There is something emancipatory about pulling down a symbol of power that
outweighs demolishing it or turning it into rubble. To subvert the symbol, one needs to appropriate and use the same vocabulary, meaning symbolism. In the Imagery that involves toppling, the
The symbolic figure stays more or less solid, in one piece, yet the entire corpse flips, and the head is falling, promising that the regime which uses this imagery to legitimize and prolong itself is falling too. contrastingly mutilated figure losses its potency to go beyond the framework of the refute and fails to propose and speculate further an “otherwise” by acknowledging the past and its criminal formation.
That is indeed ahistorical to only demolish a construct and ignore its significance and meaning, if the construct itself is emblematic of a greater cause or maybe a paradigm shift the act of diminishing covers up the scene and pretends it never existed. It is necessary if not sufficient to put these remnants in alternative settings that do not contain and restrain the construct nor remove and replace it with new to deny its past. But maybe their new setting could be informed by the former but still
proposes the unimaginable.



In der Lage, November 2020
was a wallpaper piece drafted from a report which originally has been put together in December 2019 by an Architect’s office. The report extensively advocates for the demolishing of the former federal bank building located in Kohlhökerstraße and discounts one by one the possibility of reusing the building.
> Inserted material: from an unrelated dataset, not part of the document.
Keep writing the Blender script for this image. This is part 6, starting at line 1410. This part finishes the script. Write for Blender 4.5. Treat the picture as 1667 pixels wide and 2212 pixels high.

The work includes the wallpaper plus an A5 map which invites the audience to do a four-minute walk from MMS offspace, where the exhibition is to visit the former federal bank building.
the wallpaper in the gallery has been put up on the wall with the same size, material, and technique as the poster which is found on the entrance door of the federal bank building, yet the images above demonstrate how multiple attempts towards putting down the poster from different entities during the past eight months have clearly failed to neatly erase the poster without leaving any trace behind.
as one can see in the picture below moistening the paper can help to remove it delicately without any harm to the wall or the paper.
the building is currently witnessing an early stage of demolishing despite long-lasting protests against it.




July 2020



The poster is showing an outline of the drawing which I have taken from the book called Osteographia (1733) that has been mainly produced as an anatomy atlas with the help of a camera obscura to raise the precision of the drawing and fulfill the surgical desire to scan the bone structure.
I was particularly interested in a gigantic representation of the bone structure of a child portrayed in a monster proportion in comparison to the landscape, tending to magnify and celebrate the triumph and birth of modernist Man over nature. (There is a small sentence in red saying exit the loop). the poster was an anonymous intervention and provocation to a project (LZB) that historically came to existence as a solution to animate economic stillness in 1983 Bremen harbor and yet gets demolished (2021/2022) so a private sector could turn it into a lucrative asset.
I realized later that the composition is referential to paintings depicting the transfiguration of Jesus, trying to establish the sky and its vertical relationship as the standard Theological spacial geometry.
At bottom of the poster, you see excerpts from a scene in the movie, La Notte (1961) by the Italian director, showing a crowd gathered to gaze upon the spectacle of a small rocket, shot to the sky. The new composition though is replacing the rocket with the gigantic Human bone structure, as if these two imageries are following the same trajectory, assigning the vertical axis to the central figure, and suggesting to behold in a cylindrical shape, wondering around the monumental building.